One last note: let’s all engage in a long round of embarassed throat clearing concerning people who eat pizza with a knife and fork. No names, please; they know who they are.

Name me some places in Montgomery County that have lots of foot traffic. Pizza by the slice would work inside malls. It would work on streets with lots of people walking by. It doesn’t work in sit-down places or in places whose business is nearly all take-out. They could offer pizza by the slice, but they would always end up throwing out a half-pizza’s-worth of each kind of pizza they offer at the end of the day (and probably once or twice during the day as the pizza got cold). There wouldn’t be any profit on pizza by the slice at those places.

Greenbelt, eh? Well, how about the Three Brothers in Bladensburg (yeah, I know the Greenbelt location is in a mall)? Not in MoCo, you say? Okay, howzabout the Three Brothers in Rockville? Laurel? Beltsville? All in convenient small strip malls, not giant enclosed ones. And all sell slices. Note to non-MDers: the above locations aren’t near each other except for the Beltsville and Laurel ones (about 3-4 miles apart), so don’t think the market is already saturated by slice selling pizzerias.

I reiterate: Three Brothers makes it work. They haven’t saturated the market with locations. Why can’t anyone else do this?

I used to run a Little Caesar’s pizzeria. They sold slices, but in certain times (unless it expressly had a busy enough schedule to facilitate selling them all day long). Foot traffic is the answer to the question.

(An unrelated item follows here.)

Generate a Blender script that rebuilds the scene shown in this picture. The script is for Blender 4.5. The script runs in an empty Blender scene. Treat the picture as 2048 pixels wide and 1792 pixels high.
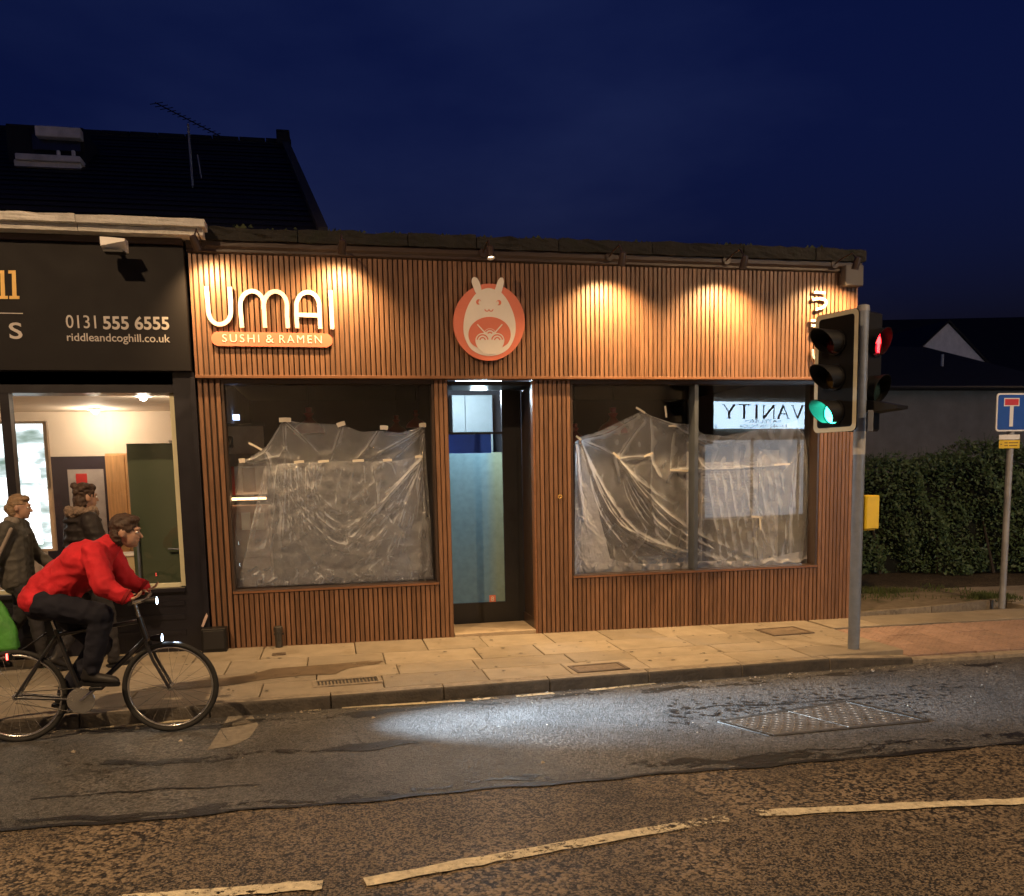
import bpy, bmesh, math, random
import numpy as np
from mathutils import Vector, Matrix
random.seed(7); RNG = np.random.default_rng(11)
R = math.radians
sc = bpy.context.scene
C = sc.collection

# ------------------------------------------------------------------ camera
F_PX, PPY = 1700.0, 1141.04
CAM = np.array([-1.01683, -9.0463, 1.75])
YAW, PITCH, ROLL = R(11.7791), R(-6.47154), R(-1.167154)
def _axes():
    cy, sy, cp, sp = math.cos(YAW), math.sin(YAW), math.cos(PITCH), math.sin(PITCH)
    fw = np.array([sy*cp, cy*cp, sp]); r = np.array([cy, -sy, 0.0]); u = np.cross(r, fw)
    cr, sr = math.cos(ROLL), math.sin(ROLL)
    return r*cr+u*sr, -r*sr+u*cr, fw
AR, AU, AF = _axes()
cam = bpy.data.objects.new('camera', bpy.data.cameras.new('camera')); C.objects.link(cam)
cam.matrix_world = Matrix(((AR[0], AU[0], -AF[0], CAM[0]), (AR[1], AU[1], -AF[1], CAM[1]), (AR[2], AU[2], -AF[2], CAM[2]), (0, 0, 0, 1)))
cam.data.sensor_width = 36; cam.data.lens = F_PX/2048*36
cam.data.shift_y = (PPY-896)/2048
cam.data.clip_start = 0.05; cam.data.clip_end = 2000
sc.camera = cam

# ------------------------------------------------------------------ dusk sky and the last of the sun
SUN_EL, SUN_ROT = R(-2.0), R(200)
world = bpy.data.worlds.new('World'); sc.world = world; world.use_nodes = True
wn = world.node_tree; sky = wn.nodes.new('ShaderNodeTexSky')
sky.sky_type = 'NISHITA'; sky.sun_disc = False; sky.sun_elevation = SUN_EL; sky.sun_rotation = SUN_ROT; sky.ozone_density = 1.5
tint = wn.nodes.new('ShaderNodeMix'); tint.data_type = 'RGBA'; tint.blend_type = 'MULTIPLY'; tint.inputs[0].default_value = 1
tint.inputs[7].default_value = (0.37, 0.68, 2.9, 1)
wn.links.new(sky.outputs[0], tint.inputs[6])
tc = wn.nodes.new('ShaderNodeTexCoord'); cn = wn.nodes.new('ShaderNodeTexNoise'); cn.inputs['Scale'].default_value = 2.2; cn.inputs['Detail'].default_value = 5
mp = wn.nodes.new('ShaderNodeMapping'); mp.inputs['Scale'].default_value = (1, 1, 2.6)
cr_ = wn.nodes.new('ShaderNodeValToRGB'); cr_.color_ramp.elements[0].position = .42; cr_.color_ramp.elements[1].position = .75
cr_.color_ramp.elements[0].color = (0.88, 0.88, 0.92, 1); cr_.color_ramp.elements[1].color = (2.7, 2.2, 1.45, 1)
cl = wn.nodes.new('ShaderNodeMix'); cl.data_type = 'RGBA'; cl.blend_type = 'MULTIPLY'; cl.inputs[0].default_value = 1
wn.links.new(tc.outputs['Generated'], mp.inputs[0]); wn.links.new(mp.outputs[0], cn.inputs['Vector'])
wn.links.new(cn.outputs['Fac'], cr_.inputs[0]); wn.links.new(tint.outputs[2], cl.inputs[6]); wn.links.new(cr_.outputs[0], cl.inputs[7])
bg = wn.nodes['Background']; wn.links.new(cl.outputs[2], bg.inputs[0]); bg.inputs[1].default_value = 0.092
sun = bpy.data.objects.new('sun', bpy.data.lights.new('sun', 'SUN')); C.objects.link(sun)
sun.data.energy = 0.004; sun.data.angle = R(10); sun.data.color = (0.75, 0.82, 1.0)
sun.rotation_euler = (R(55), 0, R(-20))
sc.view_settings.view_transform = 'Standard'; sc.view_settings.look = 'None'
sc.view_settings.exposure = 0.0; sc.view_settings.gamma = 1.0; sc.view_settings.use_curve_mapping = False
sc.cycles.max_bounces = 10; sc.cycles.transparent_max_bounces = 16; sc.cycles.sample_clamp_indirect = 4.0
sc.cycles.use_denoising = True

# ------------------------------------------------------------------ helpers
def ray(px, py): return AF + AR*(px-1024)/F_PX - AU*(py-PPY)/F_PX
def W(px, py, Y=0.0):                       # point of the upright plane y = Y seen at photo pixel (px, py)
    d = ray(px, py); return CAM + d*(Y-CAM[1])/d[1]
SL = -0.0107                                # the street falls slightly to the right
def zg(x): return SL*max(-14.0, min(14.0, x))
def G(px, py, dz=0.0):                      # point of the pavement level (+dz) at a photo pixel
    d = ray(px, py); t = (SL*CAM[0]+dz-CAM[2])/(d[2]-SL*d[0]); return CAM + d*t

def tag(o, label=None, cat=None, group=None, kind=None):
    if label: o['label'] = label
    if cat: o['category'] = cat
    if group: o['group'] = group
    if kind: o['kind'] = kind
    return o
def thing(name, label, cat, loc=(0, 0, 0), rz=0.0, group=None, kind=None):
    o = bpy.data.objects.new(name, None); C.objects.link(o); o.empty_display_size = .1
    o.location = Vector(loc); o.rotation_euler = (0, 0, rz)
    return tag(o, label, cat, group, kind)
def adopt(o, parent, world=True):
    if parent is None: return o
    o.parent = parent
    if world and parent.type == 'EMPTY':
        o.matrix_parent_inverse = (Matrix.Translation(parent.location) @ Matrix.Rotation(parent.rotation_euler.z, 4, 'Z')).inverted()
    return o
def link(name, mesh, parent=None, world=True):
    o = bpy.data.objects.new(name, mesh); C.objects.link(o); return adopt(o, parent, world)

class MB:
    def __init__(s): s.v = []; s.f = []
    def add(s, vs, fs):
        n = len(s.v); s.v += [tuple(map(float, p)) for p in vs]; s.f += [[i+n for i in f] for f in fs]; return s
    def box(s, x0, x1, y0, y1, z0, z1):
        return s.add([(x0,y0,z0),(x1,y0,z0),(x1,y1,z0),(x0,y1,z0),(x0,y0,z1),(x1,y0,z1),(x1,y1,z1),(x0,y1,z1)],
                     [(0,3,2,1),(4,5,6,7),(0,1,5,4),(1,2,6,5),(2,3,7,6),(3,0,4,7)])
    def quad(s, a, b, c, d): return s.add([a, b, c, d], [(0, 1, 2, 3)])
    def cbox(s, x0, x1, y0, y1, z0, z1, c):
        vs = []; cs = []
        X = (x0, x1); Y = (y0, y1); Z = (z0, z1)
        def vid(i, j, k, a): return ((i*2+j)*2+k)*3+a
        for i in (0, 1):
            for j in (0, 1):
                for k in (0, 1):
                    sx, sy, sz = (1-2*i)*c, (1-2*j)*c, (1-2*k)*c
                    vs += [(X[i], Y[j]+sy, Z[k]+sz), (X[i]+sx, Y[j], Z[k]+sz), (X[i]+sx, Y[j]+sy, Z[k])]
        fs = []
        for i in (0, 1): fs.append([vid(i,0,0,0), vid(i,1,0,0), vid(i,1,1,0), vid(i,0,1,0)])
        for j in (0, 1): fs.append([vid(0,j,0,1), vid(1,j,0,1), vid(1,j,1,1), vid(0,j,1,1)])
        for k in (0, 1): fs.append([vid(0,0,k,2), vid(1,0,k,2), vid(1,1,k,2), vid(0,1,k,2)])
        for i in (0, 1):
            for j in (0, 1): fs.append([vid(i,j,0,0), vid(i,j,1,0), vid(i,j,1,1), vid(i,j,0,1)])
        for i in (0, 1):
            for k in (0, 1): fs.append([vid(i,0,k,0), vid(i,1,k,0), vid(i,1,k,2), vid(i,0,k,2)])
        for j in (0, 1):
            for k in (0, 1): fs.append([vid(0,j,k,1), vid(1,j,k,1), vid(1,j,k,2), vid(0,j,k,2)])
        for i in (0, 1):
            for j in (0, 1):
                for k in (0, 1): fs.append([vid(i,j,k,0), vid(i,j,k,1), vid(i,j,k,2)])
        return s.add(vs, fs)
    def tube(s, p0, p1, r0, r1=None, n=10):
        p0 = Vector(p0); p1 = Vector(p1); r1 = r0 if r1 is None else r1
        d = (p1-p0).normalized(); a = d.orthogonal().normalized(); b = d.cross(a); vs = []
        for p, r in ((p0, r0), (p1, r1)):
            vs += [p+(a*math.cos(2*math.pi*i/n)+b*math.sin(2*math.pi*i/n))*r for i in range(n)]
        fs = [[i, (i+1) % n, n+(i+1) % n, n+i] for i in range(n)]+[list(range(n))[::-1], list(range(n, 2*n))]
        return s.add(vs, fs)
    def path(s, pts, r, n=8, closed=False):
        P = [Vector(p) for p in pts]; m = len(P); vs = []; up = None
        for i, p in enumerate(P):
            if closed: d = P[(i+1) % m]-P[i-1]
            else: d = P[min(i+1, m-1)]-P[max(i-1, 0)]
            d.normalize()
            if up is None: up = d.orthogonal().normalized()
            a = (up-d*up.dot(d)).normalized(); up = a; b = d.cross(a)
            rr = r[i] if isinstance(r, (list, tuple)) else r
            vs += [p+(a*math.cos(2*math.pi*k/n)+b*math.sin(2*math.pi*k/n))*rr for k in range(n)]
        fs = []
        for i in range(m if closed else m-1):
            j = (i+1) % m
            fs += [[i*n+k, i*n+(k+1) % n, j*n+(k+1) % n, j*n+k] for k in range(n)]
        if not closed: fs += [list(range(n))[::-1], list(range((m-1)*n, m*n))]
        return s.add(vs, fs)
    def prism(s, out, y0, y1):              # outline of (x, z) pushed from y0 to y1
        n = len(out)
        return s.add([(x, y0, z) for x, z in out]+[(x, y1, z) for x, z in out],
                     [list(range(n)), list(range(n, 2*n))[::-1]]+[[i, n+i, n+(i+1) % n, (i+1) % n] for i in range(n)])
    def slab(s, out, z0, z1):               # outline of (x, y) pushed from z0 to z1 above the sloping ground
        n = len(out)
        return s.add([(x, y, zg(x)+z0) for x, y in out]+[(x, y, zg(x)+z1) for x, y in out],
                     [list(range(n))[::-1], list(range(n, 2*n))]+[[i, (i+1) % n, n+(i+1) % n, n+i] for i in range(n)])
    def ribbon(s, pts, w, y0, y1):          # a stroke of width w along (x, z) points, pushed from y0 to y1
        P = [Vector((p[0], p[1])) for p in pts]; m = len(P); L = []; Rr = []
        for i in range(m):
            d = (P[min(i+1, m-1)]-P[max(i-1, 0)]).normalized(); nn = Vector((-d.y, d.x))*w/2
            L.append(P[i]+nn); Rr.append(P[i]-nn)
        vs = [(p.x, y0, p.y) for p in L]+[(p.x, y0, p.y) for p in Rr]+[(p.x, y1, p.y) for p in L]+[(p.x, y1, p.y) for p in Rr]
        fs = []
        for i in range(m-1):
            fs += [[i, i+1, m+i+1, m+i], [2*m+i, 3*m+i, 3*m+i+1, 2*m+i+1], [i, 2*m+i, 2*m+i+1, i+1], [m+i, m+i+1, 3*m+i+1, 3*m+i]]
        fs += [[0, m, 3*m, 2*m], [m-1, 3*m-1, 4*m-1, 2*m-1]]
        return s.add(vs, fs)
    def lathe(s, prof, n=20, mat=None):     # profile of (radius, height) about z, then placed by mat
        vs = []; m = len(prof)
        for r, z in prof:
            vs += [Vector((r*math.cos(2*math.pi*i/n), r*math.sin(2*math.pi*i/n), z)) for i in range(n)]
        if mat is not None: vs = [mat @ v for v in vs]
        fs = [[k*n+i, k*n+(i+1) % n, (k+1)*n+(i+1) % n, (k+1)*n+i] for k in range(m-1) for i in range(n)]
        fs += [list(range(n))[::-1], list(range((m-1)*n, m*n))]
        return s.add(vs, fs)
    def mesh(s, name, mat=None, smooth=False, fix=True):
        me = bpy.data.meshes.new(name); me.from_pydata(s.v, [], s.f)
        if fix:
            bm = bmesh.new(); bm.from_mesh(me); bmesh.ops.recalc_face_normals(bm, faces=bm.faces); bm.to_mesh(me); bm.free()
        if mat: me.materials.append(mat)
        if smooth:
            me.polygons.foreach_set('use_smooth', [True]*len(me.polygons))
            if smooth is not True: me.set_sharp_from_angle(angle=R(smooth))
        me.update(); return me
    def build(s, name, mat, parent=None, world=True, smooth=False, fix=True):
        return link(name, s.mesh(name, mat, smooth, fix), parent, world)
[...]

Bladensburg, Laurel, Beltsville, and Greenbelt are all in Prince George’s Country. Only Rockville, of the towns you mention, is in Montgomery County. Perhaps it’s just my perceptions, but Montgomery County seems to me to be dominated by huge open-air malls (sometimes with indoor malls attached) arranged on three sides around a gigantic parking lot. Everybody shopping there parks in those malls and runs into the store and then back out to their car. They might possibly call a pizzeria first and order a pizza to take home, which then pick up while running from store to store, but they don’t order pizza by the slice.

If they want to sit down, they will order a whole pizza, since they are usually with a group. Besides, isn’t pizza too downscale for people in Montgomery County? If they want to eat out, they would eat something more upscale than pizza.

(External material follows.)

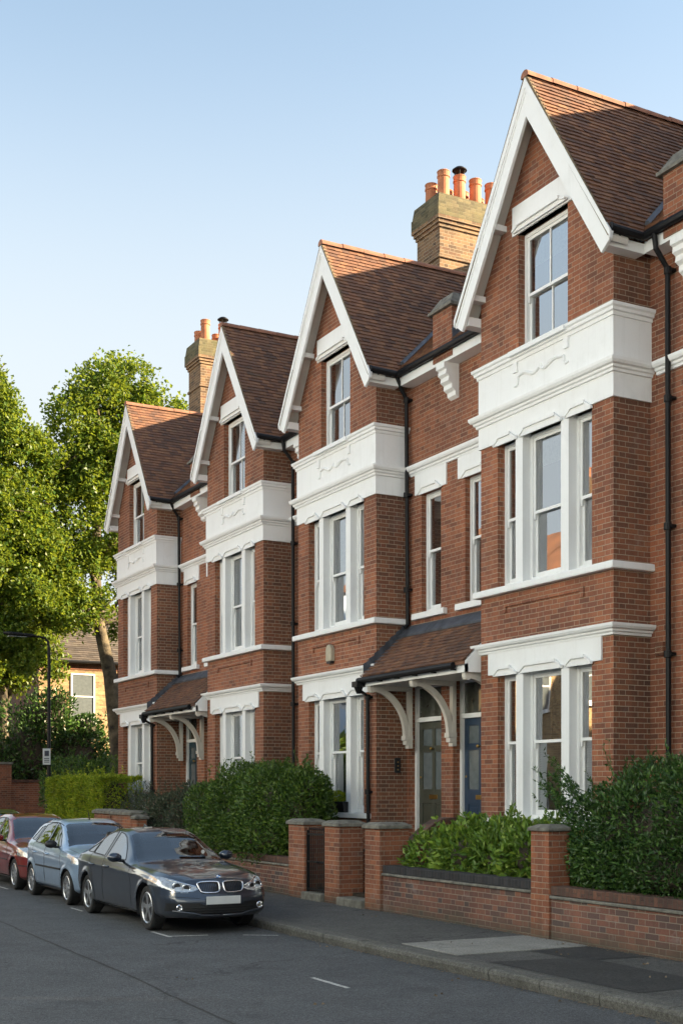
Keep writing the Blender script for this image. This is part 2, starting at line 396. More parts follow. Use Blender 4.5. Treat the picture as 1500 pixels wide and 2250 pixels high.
# ------------------------------------------------------------------ roofs
def tiles(mb, O, U, V, width, length, gauge=0.1, tw=0.165, thick=0.021, clip=None):
    """courses of overlapping plain tiles; O is the lower corner, U runs along the eave, V up the slope"""
    O, U, V = Vector(O), Vector(U).normalized(), Vector(V).normalized()
    N = U.cross(V)
    if N.z < 0: N = -N
    for r in range(int(math.ceil(length / gauge))):
        v0 = r * gauge; off = (r % 2) * tw * 0.5 + rnd.uniform(-.01, .01)
        k = -1
        while k * tw + off < width:
            a = max(0.0, k * tw + off); b = min(width, (k + 1) * tw + off - 0.004); k += 1
            if b - a < 0.01: continue
            if clip and not clip((a + b) / 2, v0): continue
            j = rnd.uniform(-.006, .006); h = thick + rnd.uniform(0, .007); t = rnd.uniform(-.003, .003)
            v1 = min(length, v0 + gauge + 0.02)
            p = [O+U*a+V*(v0+j)+N*(h+t), O+U*b+V*(v0+j)+N*(h-t), O+U*b+V*v1+N*.003, O+U*a+V*v1+N*.003,
                 O+U*a+V*(v0+j)-N*.004, O+U*b+V*(v0+j)-N*.004]
            n = len(mb.v); mb.v += [tuple(q) for q in p]
            mb.f += [[n, n+1, n+2, n+3], [n+4, n+5, n+1, n]]

def ridge_row(mb, a, b, r=0.095, L=0.42):
    a, b = Vector(a), Vector(b); d = (b - a); n = max(1, int(d.length / L)); d /= n
    s = d.normalized().cross(Vector((0, 0, 1)))
    for i in range(n):
        p, q = a + d * i, a + d * (i + 1.06); rr = r * rnd.uniform(.98, 1.02); z = rnd.uniform(-.004, .004)
        k0 = len(mb.v)
        for c, rad in ((p, rr), (q, rr * 0.93)):
            for k in range(9):
                t = math.pi * (k / 8.0 * 1.16 - 0.08)
                mb.v.append(tuple(c + s * (math.cos(t) * rad) + Vector((0, 0, math.sin(t) * rad * 0.9 + z))))
        for k in range(8): mb.f.append([k0+k, k0+k+1, k0+9+k+1, k0+9+k])
        mb.f.append([k0 + k for k in range(9)])

# ------------------------------------------------------------------ windows
def window(parent, Y, X, z0, z1, meet, bars=False, dress='none', label=None, pose=0.0):
    """sash window filling the Y range, outer frame face at X"""
    y0, y1 = min(Y), max(Y)
    f = MB(); t = 0.055
    f.box(X, X+.11, y0, y0+t, z0, z1); f.box(X, X+.11, y1-t, y1, z0, z1)
    f.box(X, X+.11, y0+t, y1-t, z1-t, z1); f.box(X-.015, X+.11, y0+t, y1-t, z0, z0+.06)
    w = f.build('window', M['white_wood'], parent)
    if label: w['label'] = label
    a, b, c, d = y0+t, y1-t, z0+.06, z1-t; s = 0.045
    for (zz0, zz1, dx, nm) in ((meet-.02, d, .02, 'upper_sash'), (c, meet+.02, .062, 'lower_sash')):
        m = MB(); x0, x1 = X+dx, X+dx+.038
        lo = .045 if nm == 'upper_sash' else .075
        hi = .045 if nm == 'upper_sash' else .04
        m.box(x0, x1, a, a+s, zz0, zz1); m.box(x0, x1, b-s, b, zz0, zz1)
        m.box(x0, x1, a+s, b-s, zz0, zz0+lo); m.box(x0, x1, a+s, b-s, zz1-hi, zz1)
        if bars: m.box(x0+.006, x1-.006, (a+b)/2-.013, (a+b)/2+.013, zz0+lo, zz1-hi)
        if nm == 'upper_sash':
            for e0, e1 in ((a, a+s), (b-s, b)):     # sash horns
                m.prism([(x0, e0, zz0), (x0, e1, zz0), (x0, (e0+e1)/2+.008, zz0-.09), (x0, (e0+e1)/2-.012, zz0-.09)], (.036, 0, 0))
        sh = m.build(nm, M['white_wood'], w)
        g = MB(); xm = (x0+x1)/2
        gx = rnd.uniform(-.003, .003)
        g.face([(xm, a+s-.005, zz0+lo-.005), (xm+gx, a+s-.005, zz1-hi+.005), (xm+gx, b-s+.005, zz1-hi+.005), (xm, b-s+.005, zz0+lo-.005)])
        g.build('pane', M['glass'], w, recalc=False)
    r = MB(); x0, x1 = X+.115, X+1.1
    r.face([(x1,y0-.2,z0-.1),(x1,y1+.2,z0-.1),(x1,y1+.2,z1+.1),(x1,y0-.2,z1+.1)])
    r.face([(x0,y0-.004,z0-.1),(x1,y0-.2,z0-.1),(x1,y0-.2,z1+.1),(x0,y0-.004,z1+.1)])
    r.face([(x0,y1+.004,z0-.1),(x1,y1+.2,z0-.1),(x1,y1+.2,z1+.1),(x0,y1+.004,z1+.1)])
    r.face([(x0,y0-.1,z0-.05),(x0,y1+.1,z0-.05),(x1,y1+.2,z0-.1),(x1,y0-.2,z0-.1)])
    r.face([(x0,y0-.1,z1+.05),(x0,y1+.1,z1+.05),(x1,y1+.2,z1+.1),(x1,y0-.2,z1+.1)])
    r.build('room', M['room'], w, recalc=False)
    if dress in ('curtain', 'both'):
        cm = MB(); wd = (b-a) * (0.26 if b-a > .5 else 0.36)
        for lo, hi in ((a-.03, a-.03+wd), (b+.03-wd, b+.03)):
            n = 26; pts = []
            for i in range(n+1):
                u = i/n; pts.append((X+.21+.022*math.sin(u*math.pi*9+pose), lo+(hi-lo)*u))
            for p, q in zip(pts, pts[1:]):
                cm.face([(p[0],p[1],z0),(q[0],q[1],z0),(q[0],q[1],z1),(p[0],p[1],z1)])
        cm.build('curtain', M['curtain'], w, recalc=False)
    if dress in ('blind', 'both', 'halfblind'):
        bm_ = MB(); top = z1-.02 if dress != 'halfblind' else meet-.03; z = z0+.08
        if dress == 'both': top = meet
        while z < top:
            bm_.face([(X+.135,a,z),(X+.135,b,z),(X+.143,b,z+.034),(X+.143,a,z+.034)]); z += .036
        bm_.build('blind', M['blind'], w, recalc=False)
    if dress == 'roller':
        q = MB(); q.box(X+.13, X+.135, a, b, z1-.48, z1-.02); q.build('blind', M['curtain'], w)
    return w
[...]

No. Pizza’s not downscale. And the part about the Three Brothers being in P.G. County: true enough, but that doesn’t negate my point. It’s not like P.G. County has got loads of counter service pizzerias that sell slices. It’s just Three Brothers. I reiterate: why can’t anyone else do it?
.

Long live the square!

And Sbarro’s is gross.

I’ve never been to a pizza by the slice place. But in STL the pizza is cut into SQUARES. Mmmm squares.

If for some reason y’all happen by Knoxville, I can’t recommend Roman’s Pizza highly enough.

They solve the foot-traffic problem by being next to the dollar theater.